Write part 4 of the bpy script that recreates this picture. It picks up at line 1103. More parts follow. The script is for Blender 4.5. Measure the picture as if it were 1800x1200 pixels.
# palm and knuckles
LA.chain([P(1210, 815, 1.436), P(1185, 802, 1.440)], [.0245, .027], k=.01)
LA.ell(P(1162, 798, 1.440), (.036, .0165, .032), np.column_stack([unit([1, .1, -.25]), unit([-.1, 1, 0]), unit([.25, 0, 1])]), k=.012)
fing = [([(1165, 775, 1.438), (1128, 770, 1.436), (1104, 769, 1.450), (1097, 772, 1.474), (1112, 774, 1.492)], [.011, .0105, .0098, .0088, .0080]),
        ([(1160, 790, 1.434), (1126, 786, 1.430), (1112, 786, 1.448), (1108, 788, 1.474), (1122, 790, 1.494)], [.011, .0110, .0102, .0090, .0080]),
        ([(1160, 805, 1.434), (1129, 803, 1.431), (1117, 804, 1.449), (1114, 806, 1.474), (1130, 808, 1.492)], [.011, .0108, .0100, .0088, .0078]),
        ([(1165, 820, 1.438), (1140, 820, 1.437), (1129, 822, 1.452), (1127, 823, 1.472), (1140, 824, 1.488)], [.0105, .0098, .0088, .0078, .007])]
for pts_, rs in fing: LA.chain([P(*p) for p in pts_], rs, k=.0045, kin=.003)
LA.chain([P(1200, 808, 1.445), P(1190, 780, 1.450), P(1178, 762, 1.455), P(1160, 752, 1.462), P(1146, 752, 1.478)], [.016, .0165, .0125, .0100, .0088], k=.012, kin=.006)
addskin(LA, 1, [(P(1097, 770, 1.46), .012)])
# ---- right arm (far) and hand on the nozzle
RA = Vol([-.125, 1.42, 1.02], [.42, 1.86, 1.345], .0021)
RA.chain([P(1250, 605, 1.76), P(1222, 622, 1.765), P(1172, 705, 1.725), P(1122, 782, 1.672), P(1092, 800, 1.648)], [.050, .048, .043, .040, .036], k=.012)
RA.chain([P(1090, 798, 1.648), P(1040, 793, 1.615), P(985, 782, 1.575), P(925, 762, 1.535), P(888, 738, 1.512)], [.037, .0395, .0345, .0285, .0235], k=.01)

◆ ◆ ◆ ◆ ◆

— Instructions to follow —
Recopy all the lines exactly as they appear.

— Answer to the problem —
Write part 4 of the bpy script that recreates this picture. It picks up at line 1103. More parts follow. The script is for Blender 4.5. Measure the picture as if it were 1800x1200 pixels.
# palm and knuckles
LA.chain([P(1210, 815, 1.436), P(1185, 802, 1.440)], [.0245, .027], k=.01)
LA.ell(P(1162, 798, 1.440), (.036, .0165, .032), np.column_stack([unit([1, .1, -.25]), unit([-.1, 1, 0]), unit([.25, 0, 1])]), k=.012)
fing = [([(1165, 775, 1.438), (1128, 770, 1.436), (1104, 769, 1.450), (1097, 772, 1.474), (1112, 774, 1.492)], [.011, .0105, .0098, .0088, .0080]),
        ([(1160, 790, 1.434), (1126, 786, 1.430), (1112, 786, 1.448), (1108, 788, 1.474), (1122, 790, 1.494)], [.011, .0110, .0102, .0090, .0080]),
        ([(1160, 805, 1.434), (1129, 803, 1.431), (1117, 804, 1.449), (1114, 806, 1.474), (1130, 808, 1.492)], [.011, .0108, .0100, .0088, .0078]),
        ([(1165, 820, 1.438), (1140, 820, 1.437), (1129, 822, 1.452), (1127, 823, 1.472), (1140, 824, 1.488)], [.0105, .0098, .0088, .0078, .007])]
for pts_, rs in fing: LA.chain([P(*p) for p in pts_], rs, k=.0045, kin=.003)
LA.chain([P(1200, 808, 1.445), P(1190, 780, 1.450), P(1178, 762, 1.455), P(1160, 752, 1.462), P(1146, 752, 1.478)], [.016, .0165, .0125, .0100, .0088], k=.012, kin=.006)
addskin(LA, 1, [(P(1097, 770, 1.46), .012)])
# ---- right arm (far) and hand on the nozzle
RA = Vol([-.125, 1.42, 1.02], [.42, 1.86, 1.345], .0021)
RA.chain([P(1250, 605, 1.76), P(1222, 622, 1.765), P(1172, 705, 1.725), P(1122, 782, 1.672), P(1092, 800, 1.648)], [.050, .048, .043, .040, .036], k=.012)
RA.chain([P(1090, 798, 1.648), P(1040, 793, 1.615), P(985, 782, 1.575), P(925, 762, 1.535), P(888, 738, 1.512)], [.037, .0395, .0345, .0285, .0235], k=.01)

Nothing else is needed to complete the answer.